Daniel Brodie of Lacoon Mobile Security explains: “This is done by encrypting the data on the phone and providing additional data security features, such as copy-paste data loss prevention.

“A common scenario is for secure containers to enable companies to perform a remote-wipe only on an ex-employee’s business data, rather than removing all mobile data, thus relieving the anguish (and possibly also the legal ramifications) of deleting the employee’s personal photographs as well.“

The secure container can be on a standard phone. The US security firm General Dynamics bought the company OK Labs for its security container, which it runs on LG phones sold to the US marines.

The recent vulnerability in the Exynos5 chipset in the drivers used by the camera and multimedia devices creates a hidden Suid (set owner user ID) binary and uses it for privileged operations, such as reading the mobile logs.

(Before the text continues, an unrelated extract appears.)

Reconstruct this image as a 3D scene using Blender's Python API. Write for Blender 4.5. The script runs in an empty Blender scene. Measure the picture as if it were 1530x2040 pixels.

The file is placed in an execute-only directory, which allows it to remain hidden from most root detectors.

The spy-phone listens to events in the Android debug bridge logs. These logs, and their corresponding access permissions, differ between Android versions. For versions 2.3 or less, it is possible to simply use the logging permissions.

For Android version 4.0 and higher, root permissions are required to view the logs. The spy-phone waits for a log event that signifies that the user is reading an email; by dumping the heap it can work out the email structure and send the mail on to whoever is doing the spying.

This of course needs both a very determined attack and a set of circumstances, but the engineering lesson here is to keep operating systems up to date.

Down to earth

The main reason most security professionals praise BlackBerry's security is its end-to-end service. Keeping control of the servers is as important as keeping control of the device.

It is not just the data on the device that companies need to worry about. According to Brookson, mail should be hosted on a server at the company premises.

This might be hugely unfashionable in the era of the cloud. But really, if your users are backing up their most sensitive data over the air, you should know where they are backing it up to.

And don’t forget voice. Many companies have to record calls for regulatory reasons. In the UK this is mandated by the Financial Conduct Authority, which was set up in the fallout of the bank mis-selling scandal.